Collaborating with artists of all disciplines is a fundamental and exciting part of our work as a quartet. In a late night show at NNF, the extraordinary vocalist-violinist-composer Alice Zawadzki will join us for a set of Kate Bush songs, newly arranged for string quartet and voice by Solem Quartet violinist William Newell. In a thrilling meeting of musical worlds, we’ll also be performing Steve Reich’s Different Trains.

Completing our residency, we’ll be meeting talented young people at Guildhall Young Artists Norwich to offer coaching and a chance to talk about life as a string quartet. We can’t wait to get started! 

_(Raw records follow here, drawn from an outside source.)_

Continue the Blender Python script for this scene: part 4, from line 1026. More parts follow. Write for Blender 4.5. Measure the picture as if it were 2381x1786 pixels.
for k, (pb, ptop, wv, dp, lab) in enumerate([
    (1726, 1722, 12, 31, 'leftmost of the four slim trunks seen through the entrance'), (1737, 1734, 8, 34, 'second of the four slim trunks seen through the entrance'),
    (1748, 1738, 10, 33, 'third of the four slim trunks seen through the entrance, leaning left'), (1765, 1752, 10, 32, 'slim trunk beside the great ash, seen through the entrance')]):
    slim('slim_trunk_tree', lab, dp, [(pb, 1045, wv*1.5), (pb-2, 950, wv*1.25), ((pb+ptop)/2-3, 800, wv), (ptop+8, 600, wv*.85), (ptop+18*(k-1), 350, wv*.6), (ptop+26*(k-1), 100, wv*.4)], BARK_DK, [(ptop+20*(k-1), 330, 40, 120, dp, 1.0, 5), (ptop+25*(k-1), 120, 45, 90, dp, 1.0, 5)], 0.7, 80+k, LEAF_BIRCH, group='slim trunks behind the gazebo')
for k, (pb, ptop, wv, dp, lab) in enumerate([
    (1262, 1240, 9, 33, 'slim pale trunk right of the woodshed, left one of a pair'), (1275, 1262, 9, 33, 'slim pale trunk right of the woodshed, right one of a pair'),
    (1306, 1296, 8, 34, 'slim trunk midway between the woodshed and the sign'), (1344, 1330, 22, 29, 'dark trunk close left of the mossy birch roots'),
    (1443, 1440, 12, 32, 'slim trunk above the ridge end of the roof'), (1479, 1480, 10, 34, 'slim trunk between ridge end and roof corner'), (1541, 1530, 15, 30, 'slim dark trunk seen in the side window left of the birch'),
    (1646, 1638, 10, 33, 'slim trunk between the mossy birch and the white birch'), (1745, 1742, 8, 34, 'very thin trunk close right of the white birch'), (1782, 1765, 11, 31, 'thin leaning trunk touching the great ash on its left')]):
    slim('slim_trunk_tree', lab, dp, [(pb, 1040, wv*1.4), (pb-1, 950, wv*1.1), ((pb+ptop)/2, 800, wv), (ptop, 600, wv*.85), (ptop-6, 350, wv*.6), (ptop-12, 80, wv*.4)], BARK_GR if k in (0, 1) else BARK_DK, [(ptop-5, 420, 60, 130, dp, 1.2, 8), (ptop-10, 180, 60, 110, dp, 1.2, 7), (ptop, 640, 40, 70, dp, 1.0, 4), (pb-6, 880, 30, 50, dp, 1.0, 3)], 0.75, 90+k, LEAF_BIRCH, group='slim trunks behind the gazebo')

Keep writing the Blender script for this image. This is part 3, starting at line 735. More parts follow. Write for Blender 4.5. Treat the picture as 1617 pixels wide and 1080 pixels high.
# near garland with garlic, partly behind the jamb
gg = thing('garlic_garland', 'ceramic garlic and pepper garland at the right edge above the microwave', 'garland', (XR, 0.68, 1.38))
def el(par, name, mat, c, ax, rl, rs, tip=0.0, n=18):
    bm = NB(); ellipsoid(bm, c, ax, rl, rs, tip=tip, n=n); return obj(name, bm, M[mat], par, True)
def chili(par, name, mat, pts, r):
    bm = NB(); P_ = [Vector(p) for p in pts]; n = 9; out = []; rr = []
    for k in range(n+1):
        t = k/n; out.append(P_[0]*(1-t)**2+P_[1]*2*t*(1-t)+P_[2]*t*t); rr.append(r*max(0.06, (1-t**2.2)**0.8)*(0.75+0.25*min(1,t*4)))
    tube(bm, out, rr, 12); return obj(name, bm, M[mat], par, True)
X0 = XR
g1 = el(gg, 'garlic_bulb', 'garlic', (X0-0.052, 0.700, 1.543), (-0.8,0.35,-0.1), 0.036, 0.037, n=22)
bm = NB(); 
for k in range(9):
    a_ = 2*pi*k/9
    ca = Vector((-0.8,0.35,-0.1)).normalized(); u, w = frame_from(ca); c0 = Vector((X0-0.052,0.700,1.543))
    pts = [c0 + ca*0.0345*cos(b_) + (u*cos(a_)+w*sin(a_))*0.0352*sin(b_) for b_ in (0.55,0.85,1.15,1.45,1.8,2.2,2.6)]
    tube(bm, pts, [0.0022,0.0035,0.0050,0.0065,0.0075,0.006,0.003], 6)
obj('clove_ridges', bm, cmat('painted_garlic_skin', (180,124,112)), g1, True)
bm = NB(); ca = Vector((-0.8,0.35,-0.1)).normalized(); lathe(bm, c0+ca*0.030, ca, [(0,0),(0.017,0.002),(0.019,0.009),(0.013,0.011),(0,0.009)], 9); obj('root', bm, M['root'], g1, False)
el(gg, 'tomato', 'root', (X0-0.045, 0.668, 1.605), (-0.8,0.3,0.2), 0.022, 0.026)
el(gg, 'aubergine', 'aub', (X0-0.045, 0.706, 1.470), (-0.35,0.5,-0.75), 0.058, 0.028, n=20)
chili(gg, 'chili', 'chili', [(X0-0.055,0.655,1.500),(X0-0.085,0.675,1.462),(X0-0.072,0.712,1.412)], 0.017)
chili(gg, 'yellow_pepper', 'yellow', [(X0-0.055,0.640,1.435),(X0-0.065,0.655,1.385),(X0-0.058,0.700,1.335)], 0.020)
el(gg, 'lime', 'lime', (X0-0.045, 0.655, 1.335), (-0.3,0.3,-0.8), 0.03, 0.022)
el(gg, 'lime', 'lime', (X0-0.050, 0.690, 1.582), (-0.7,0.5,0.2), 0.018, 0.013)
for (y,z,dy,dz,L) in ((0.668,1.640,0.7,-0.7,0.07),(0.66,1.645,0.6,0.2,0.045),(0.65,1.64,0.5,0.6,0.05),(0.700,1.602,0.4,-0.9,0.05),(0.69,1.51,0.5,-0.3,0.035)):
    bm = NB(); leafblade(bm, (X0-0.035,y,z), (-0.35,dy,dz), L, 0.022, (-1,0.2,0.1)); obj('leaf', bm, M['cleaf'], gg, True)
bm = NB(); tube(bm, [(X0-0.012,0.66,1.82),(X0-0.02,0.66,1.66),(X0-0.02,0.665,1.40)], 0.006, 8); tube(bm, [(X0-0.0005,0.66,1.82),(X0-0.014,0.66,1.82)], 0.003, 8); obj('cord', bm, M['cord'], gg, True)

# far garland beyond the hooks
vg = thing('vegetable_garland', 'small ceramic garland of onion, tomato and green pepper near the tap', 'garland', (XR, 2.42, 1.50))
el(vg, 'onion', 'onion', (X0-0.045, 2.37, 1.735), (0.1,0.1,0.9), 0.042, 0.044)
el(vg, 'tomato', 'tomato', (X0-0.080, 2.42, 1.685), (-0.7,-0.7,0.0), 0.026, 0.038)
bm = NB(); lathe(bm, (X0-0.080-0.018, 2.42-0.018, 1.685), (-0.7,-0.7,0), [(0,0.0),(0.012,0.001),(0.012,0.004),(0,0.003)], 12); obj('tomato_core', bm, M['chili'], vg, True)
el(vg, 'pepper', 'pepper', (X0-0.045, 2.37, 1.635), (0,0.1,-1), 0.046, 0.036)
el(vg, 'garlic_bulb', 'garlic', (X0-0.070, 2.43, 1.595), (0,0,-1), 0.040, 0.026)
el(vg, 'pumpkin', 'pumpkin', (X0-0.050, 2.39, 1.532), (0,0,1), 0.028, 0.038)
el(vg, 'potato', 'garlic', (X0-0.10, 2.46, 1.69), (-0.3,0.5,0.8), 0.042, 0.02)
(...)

’One of the most rewarding aspects of writing for instruments and musicians of different cultures and traditions is the collaborative aspect’ -  Bushra El-Turk

I find writing for instruments of different cultures extremely liberating, but I do rely on my musicians being rebels within their own traditions, which allows them to meet me somewhere in the middle. Half the piece is already written when you have the right collaborators. Since many of my collaborators are improvisors, I am careful to find musicians whose voice, in some way, reflects my own, or at least some aspect of it. When you have two playing systems in one piece it’s often an interesting exercise to allow both systems and structures to either compromise each other, or collide in an aggressive way. 

One of the most rewarding aspects of writing for instruments and musicians of different cultures and traditions is the collaborative aspect. In this case, from the beginning, both Faraz Eshghi Sahraei (who plays the Iranian bowed string instruments - kamanche and qaychek) and I did a lot of artistic exchanges which aimed to define the concept of the piece and how that would find itself in the music.  

I was motivated by the revolutions and the women that ignited them in Iran, Lebanon and the surrounding region, this is the first part of a collection of pieces for string quartet starting with a Persian-inspired set for Solem Quartet: Rostan رُستن (to grow), Rastan  رَستن (to be freed) and Rast-gAree (redemption) of which the bulk of it was written at the point that Mahsa Amini was prosecuted, assaulted and then murdered by morality police, triggering a wave of demonstrations in Iran and across the world in the name of women, life and freedom.  

Rostan رُستن (to grow) presents the ‘voice’ of the kamanche emerging, gradually gaining its identity in the context of micro-tonal octaves in the strings. 

Rastan  رَستن (to be freed) initially uses the rhythms of an Arabic darbouka exercise as a starting point. The piece begins with a hocketing duo of Qeychak (which shares the same register as viola) and viola which is then intensified in what becomes entangled and weaved together as part of the same thread when the other members of the quartet enter. 

Rast-gAree رست+ گارى (redemption) is a reimagining of an improvisatory love song based on one of Hafez’ poems, set in free-meter by one of Iran’s earliest recording artists, the singer Qamar-ol-Moluk Vaziri of the early 20th century. She was known as the bravest artist going against the controversies of the time for singing in public without a hijab. In the original recording she is accompanied with the setar, a Persian plucked lute-like instrument. The gestures of this combination are re-established by the Qeychak and strings.